The findings provide crucial insights for leaders, policymakers and corporate stakeholders seeking to prevent moral disengagement in their organisations. By understanding how moral disengagement can operate collectively, the researchers argue, leaders can begin to counteract these mechanisms, to instead foster an ethical culture that reinforces moral standards and accountability.

Professor Fida said:

“Organisational moral disengagement is about understanding how, at a collective level, managers and employees come to perceive unethical actions as acceptable within their corporate environment.

“For instance, use of euphemistic language is common, such as referring to price rigging as ‘stabilising prices’, thereby making unethical practices sound benign. Unethical actions may also be rationalised as comparatively harmless, for example, ‘it's not as bad as what our competitors are doing’ or ‘our products are safer than the alternatives’. Such mechanisms, she adds, "can transform morally questionable practices into behaviours perceived as acceptable or even beneficial within the organisational context.”

Dr Skovgaard-Smith highlights another core mechanism called the ‘diffusion of responsibility’:

“Complex organisational structures, systems and procedures often obscure how decisions are made and who is responsible.

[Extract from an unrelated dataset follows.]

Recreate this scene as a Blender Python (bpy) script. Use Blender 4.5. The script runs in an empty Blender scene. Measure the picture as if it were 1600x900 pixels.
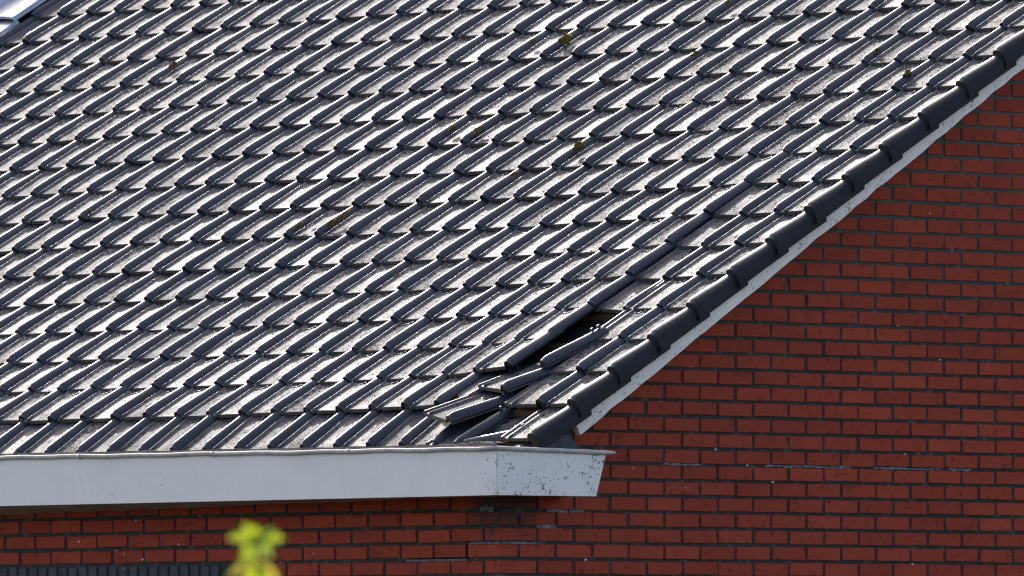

“This means that unethical decisions can be attributed to the system rather than personal choice or responsibility. Complex impersonalised organisational systems also conceal or distort any harmful consequences of organisational activities, for example, through global value chains, bureaucratic procedures and technology.

“This detachment makes it easier for harmful practices to proceed unchecked.”

Professor Fida continued:

“These mechanisms can make unethical actions feel routine. For instance, behaviours like overlooking safety standards may become seen as ‘just following orders’ or ‘necessary for efficiency,’ leading employees to bypass their own moral standards. Our findings indicate that this phenomenon, while often invisible, has far-reaching implications for corporate culture and ethical accountability.

Dr Skovgaard-Smith said:

“From Facebook’s data privacy controversies to financial misreporting scandals, the study also sheds light on how organisations cultivate environments where people stay silent about unethical practices.

“When such practices are justified as being for the ‘greater good’ of the organisation, employees may feel pressure to remain silent rather than risk speaking up.

“This silence can reinforce a vicious cycle where unethical practices become normalised.”

The research found that effective internal reporting channels reduce organisational moral disengagement, while organisations that rely only on codes of conduct may unintentionally foster it if these codes are not authentically integrated into practice.